Для барокко Сатурн – символ прошлого мира, устойчивого, но при этом зыбкого и неправильного, как водная стихия. Все превращалось во все остальное не потому, что обладало возможностью для такого превращения, но исключительно из‐за отсутствия границ. Очевидные для нас границы между человеком и миром, между человеком и человеческим сообществом, между человеком и зверем, между человеком и чудовищем в это время отсутствовали.
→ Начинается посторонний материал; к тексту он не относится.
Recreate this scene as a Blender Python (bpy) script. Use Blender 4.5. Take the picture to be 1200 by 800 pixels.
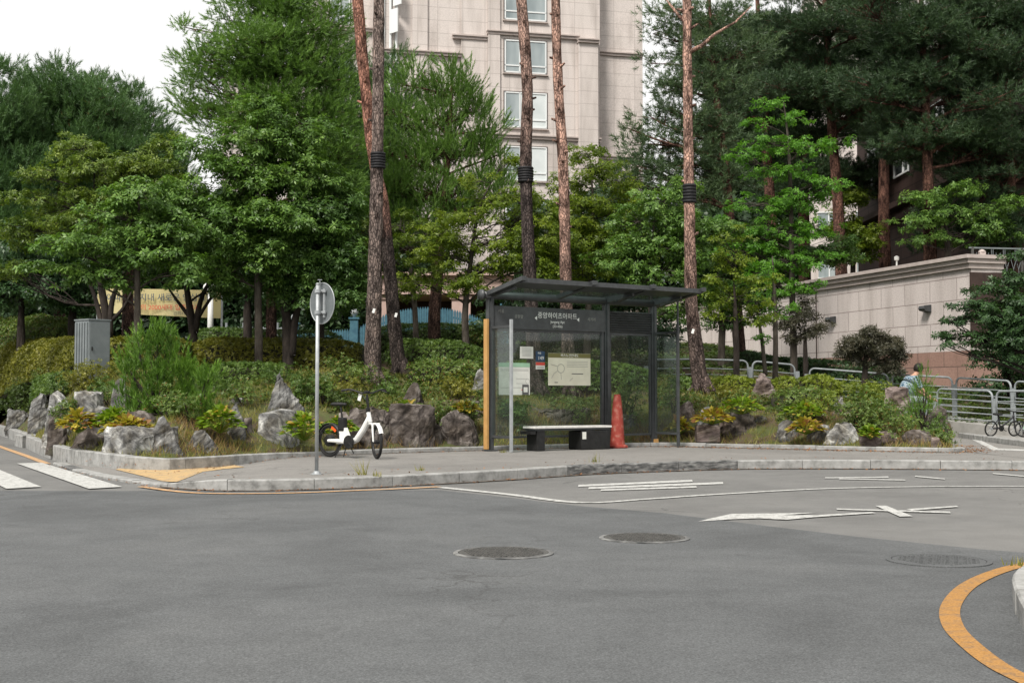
import bpy, bmesh, math, random
import numpy as np
from mathutils import Vector, Matrix, noise, Euler
R = math.radians
random.seed(7); RNG = np.random.default_rng(7)
for o in list(bpy.data.objects): bpy.data.objects.remove(o)
SC = bpy.context.scene; COL = SC.collection

# ------------------------------------------------------------------ camera, light, exposure
F = 1500.0; HOR = 462.0; CH = 1.05; PITCH = math.atan((HOR-400)/F)
cam = bpy.data.cameras.new('camera'); co = bpy.data.objects.new('camera', cam); COL.objects.link(co)
cam.sensor_width = 36; cam.lens = 36*F/1200; cam.clip_start = .1; cam.clip_end = 3000
co.location = (0, 0, CH); co.rotation_euler = (R(90)+PITCH, 0, 0); SC.camera = co
cam.dof.use_dof = False
SUN_EL, SUN_AZ = 50, 208          # degrees; azimuth clockwise from +Y (north)
W = bpy.data.worlds.new('World'); SC.world = W; W.use_nodes = True
nt = W.node_tree; nt.nodes.clear()
wo = nt.nodes.new('ShaderNodeOutputWorld'); bg = nt.nodes.new('ShaderNodeBackground')
sky = nt.nodes.new('ShaderNodeTexSky'); sky.sky_type = 'NISHITA'; sky.sun_disc = False
sky.sun_elevation = R(SUN_EL); sky.sun_rotation = R(SUN_AZ); sky.air_density = 1.0; sky.dust_density = 2.5
tc = nt.nodes.new('ShaderNodeTexCoord'); cn = nt.nodes.new('ShaderNodeTexNoise'); cn.inputs['Scale'].default_value = 1.6
cn.inputs['Detail'].default_value = 5
cr = nt.nodes.new('ShaderNodeMapRange'); cr.inputs[1].default_value = .3; cr.inputs[2].default_value = .7
cr.inputs[3].default_value = .90; cr.inputs[4].default_value = .99
mx = nt.nodes.new('ShaderNodeMix'); mx.data_type = 'RGBA'
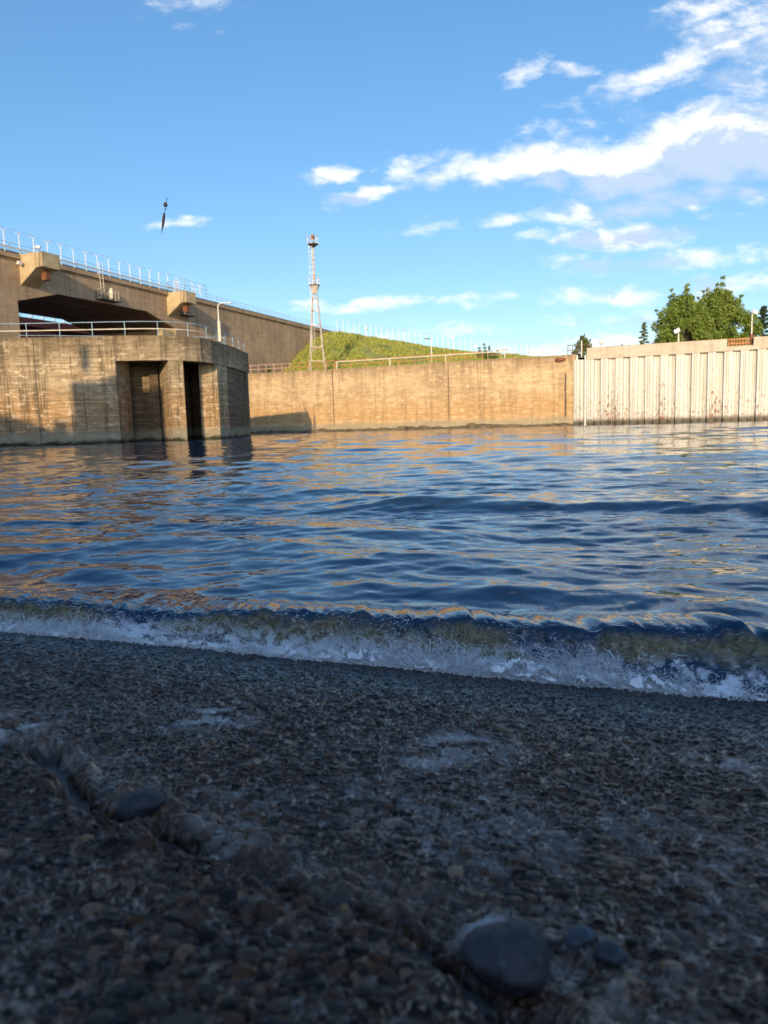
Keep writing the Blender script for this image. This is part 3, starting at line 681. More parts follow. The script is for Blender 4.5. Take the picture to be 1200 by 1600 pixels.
# ------------------------------------------------------------------ dam
_a = atY(0, 393, 66); ZD = _a.z; _b = atZ(531, 523, ZD); D0 = Vector((_a.x, _a.y)); e = (Vector((_b.x, _b.y)) - D0).normalized(); nrm = Vector((e.y, -e.x)); TL = (Vector((_b.x, _b.y)) - D0).length
print('dam', D0, e, ZD, TL)
def D(t, n_, z): q_ = D0 + e * t + nrm * n_; return Vector((q_.x, q_.y, z))
def onD(px, py, off=0):
    d_ = ray(px, py); c2 = Vector((CAM.x, CAM.y)); k = ((D0 + nrm * off - c2).dot(nrm)) / Vector((d_.x, d_.y)).dot(nrm); p_ = CAM + d_ * k
    return (Vector((p_.x, p_.y)) - D0).dot(e), p_.z
dam = thing('dam', D(0, 0, 0), 'long brown concrete dam wall with an open bay rising behind the rounded pier', 'dam')
o1_, o2_, o3_, o4_ = onD(27.5, 470), onD(91, 459.5), onD(229, 486), onD(274, 513)
print('open', o1_, o2_, o3_, o4_)
TH = 12.0; tA, tB = -45, TL + 1.5
def slabface(poly, n0, n1, mt, name, parent=dam, umul=1):
    mb = MB(); f0 = [D(t_, n0, z_) for t_, z_ in poly]; f1 = [D(t_, n1, z_) for t_, z_ in poly]; k_ = len(poly)
    mb.face(f0, [(t_, z_) for t_, z_ in poly]); mb.face(f1[::-1], [(t_, z_) for t_, z_ in poly[::-1]])
    for i in range(k_):
        j = (i + 1) % k_; L = math.dist(poly[i], poly[j])
        mb.face([f0[j], f0[i], f1[i], f1[j]], [(L, 0), (0, 0), (0, abs(n1 - n0)), (L, abs(n1 - n0))])
    return mb.build(name, mt, parent)
zb = -1
slabface([(tA, zb), (o1_[0], zb), (o1_[0], o1_[1]), (o1_[0], ZD), (tA, ZD)], 0, -TH, M['dam'], 'wall')
slabface([o1_, o2_, o3_, o4_, (o4_[0] + .01, ZD), (o1_[0], ZD)], 0, -TH, M['dam'], 'wall')
slabface([(o4_[0], zb), (tB, zb), (tB, ZD), (o4_[0], ZD)], 0, -TH, M['dam'], 'wall')
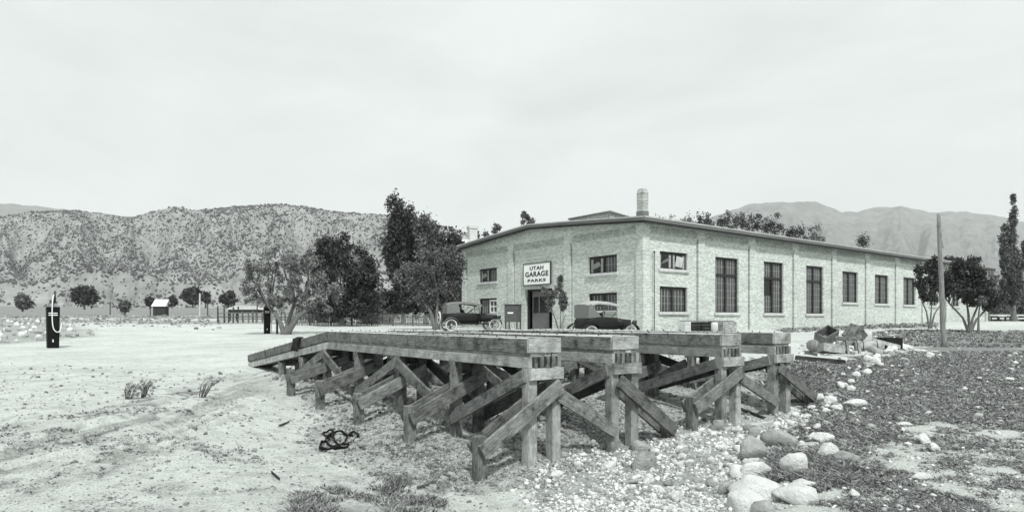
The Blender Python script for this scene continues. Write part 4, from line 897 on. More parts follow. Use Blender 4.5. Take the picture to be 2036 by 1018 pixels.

Характеристики барокко противоположны тому, что перечислено выше, и это понятно. Барокко – первая в истории европейской культуры эпоха модернизации. Сквозные темы барокко – установление границ и неустойчивость мироздания. (Можно вспомнить хотя бы книгу ученого иезуита Атаназиуса Кирхера «Mundus Subterraneus» («Подземный мир»), вышедшую в 1665 году, с выразительной иллюстрацией, изображающей заполненные огнем каналы внутри земного шара.) Здесь же – основные области приложения человеческих усилий: если границы проницаемы, это не означает, что их не нужно проводить и все время уточнять. Человек барокко ощущает, что стабильность и связность самого мироздания (весьма относительные, конечно же) напрямую зависят от его усилий, а если они сплошь и рядом оказываются недостаточными для того, чтобы соединить обломки смыслов, это наша беда, а не вина. Но при таком исходе событий нам остается только размышлять над руинами. Отсюда (а не только из попыток соединения несоединимого) происходят принципиальная фрагментарность барокко и его интерес к таким фрагментарным объектам, как те же руины, а помимо руин – еще и кунсткамеры, где хранились рукотворные и природные диковинки, в том числе останки чудовищ.